In my two decades as a journalist, I've observed an inverse relationship between those who get all the publicity and those who do the most important work on behalf of the kingdom of God. Mother Teresa of Calcutta was a rare exception to the rule. She had no spin doctors or image consultants on call. She had nothing going for her save an unswerving commitment to the world's most detested and vulnerable people.

By any contemporary standard, Mother Teresa was a prude. Like the most conservative fundamentalist, she championed traditional family values and opposed both abortion and artificial birth control. And yet, far from being lampooned by the secular media, she was hailed in life and death as a saint. Disagree with Mother Teresa though they did, even the most ardent pro-choice activists had no choice but to respect her for her willingness to abandon a life of comfort in order to work among the poor.

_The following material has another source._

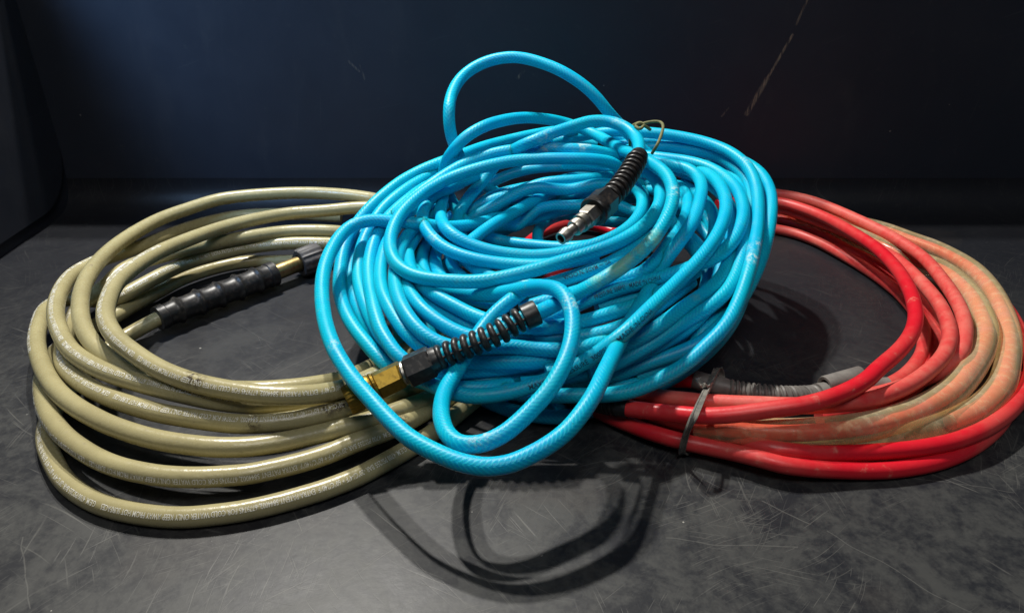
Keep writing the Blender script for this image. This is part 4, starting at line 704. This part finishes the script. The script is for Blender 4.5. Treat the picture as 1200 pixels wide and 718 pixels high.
# ------------------------------------------------------------------ strap round the red coil
def ribbon(pts, w, th, name, mat, parent=None, widthdir=(1, 0.1, 0)):
    p = Path(np.array(pts) / 1000.0, 0.0015)
    wd = np.array(widthdir, float); V = []; Fc = []
    m = len(p.s)
    for k in range(m):
        t = p.t[k]; a = wd - t * np.dot(wd, t); a /= np.linalg.norm(a); c = np.cross(t, a)
        tw = 0.35 * math.sin(k / m * 11)
        a, c = a * math.cos(tw) + c * math.sin(tw), c * math.cos(tw) - a * math.sin(tw)
        for (i, j) in ((-1, -1), (-0.55, -1), (-0.55, -.45), (.55, -.45), (.55, -1), (1, -1), (1, 1), (.55, 1), (.55, .45), (-.55, .45), (-.55, 1), (-1, 1)):
            V.append(p.p[k] + a * i * w / 2 + c * j * th / 2)
    q = 12
    for k in range(m - 1):
        for j in range(q):
            Fc.append((k * q + j, k * q + (j + 1) % q, (k + 1) * q + (j + 1) % q, (k + 1) * q + j))
    Fc.append(tuple(range(q))[::-1]); Fc.append(tuple((m - 1) * q + j for j in range(q)))
    return MB().raw(V, Fc).build(name, mat, parent, smooth=False)
tie = tag(empty("cable_tie"), "shiny dark plastic cable tie strapped round the red hose bundle", "cable tie")
ribbon([(142.3,430.5,20.0),(136.8,416.2,26.0),(128.6,398.2,30.0),(121.3,382.5,33.0),(114.0,366.1,37.0),(107.6,352.3,39.0),(104.3,348.3,34.0),(103.8,351.8,23.0),(103.9,354.5,13.0),(105.1,358.5,5.0),(110.6,365.2,1.5),(127.0,389.8,1.2),(145.4,428.2,1.5),(149.3,437.8,8.0),(146.4,437.7,16.0)], 0.0042, 0.0016, "strap", M['tie'], tie)
ribbon([(127.7,395.3,32.0),(122.8,389.5,34.0),(120.3,390.9,35.0),(119.5,395.2,36.0)], 0.0040, 0.0014, "loose_tail", M['tie'], tie)

# ------------------------------------------------------------------ olive cord knotted on top of the pile
cord = tag(empty("tie_cord"), "thin olive green cord knotted at the top of the blue hose pile", "cord")
p = Path(np.array([(99.3,611.5,124.0),(98.6,607.0,134.0),(100.5,604.8,141.0),(104.4,604.2,144.0),(109.9,604.6,146.0),(116.8,604.8,147.0),(121.3,602.1,147.0),(122.0,593.9,146.0),(119.1,583.2,142.0),(114.9,575.2,136.0),(112.1,578.8,128.0)]) / 1000.0, 0.0012)
MB().lathe(p, [(s, 0.00125) for s in p.s], 10).build("cord_loop", M['cord'], cord)
p = Path(np.array([(97.4,607.5,141.0),(101.3,606.9,144.0),(104.3,600.7,147.0),(105.9,592.8,147.0),(102.2,586.2,146.0),(99.3,590.2,147.0),(102.1,591.7,149.0),(107.5,593.9,146.0),(112.8,598.5,142.0)]) / 1000.0, 0.0008)
MB().lathe(p, [(s, 0.00130) for s in p.s], 10).build("knot", M['cord'], cord)

# ------------------------------------------------------------------ put each thing's origin at its base
for root in (beige, red, blue, tie, cord):
    kids = [o for o in col.objects if o.parent == root]
    P = np.vstack([np.array([v.co[:] for v in o.data.vertices]) for o in kids])
    base = Vector((float(P[:, 0].mean()), float(P[:, 1].mean()), float(P[:, 2].min())))
    root.location = base
    for o in kids:
        o.location = -base
        for g in [c for c in col.objects if c.parent == o]:
            g.location = (0, 0, 0)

As God identified with humanity through the Incarnation, so Mother Teresa identified with the world's most needy by becoming one of them. "When I wash the leper's wounds," she said in 1974, "I feel I am nursing the Lord himself."

In contrast, we evangelicals, by and large, wage our antipornography and pro-life campaigns from positions of relative comfort and affluence. This does not mean such efforts are misguided or irrelevant. But as a practical matter, we should learn from Mother Teresa that the best way to get these messages across is to demonstrate through sacrifice and humility the depth of our love and the purity of our motives. That's what it takes to get a cynical world to listen.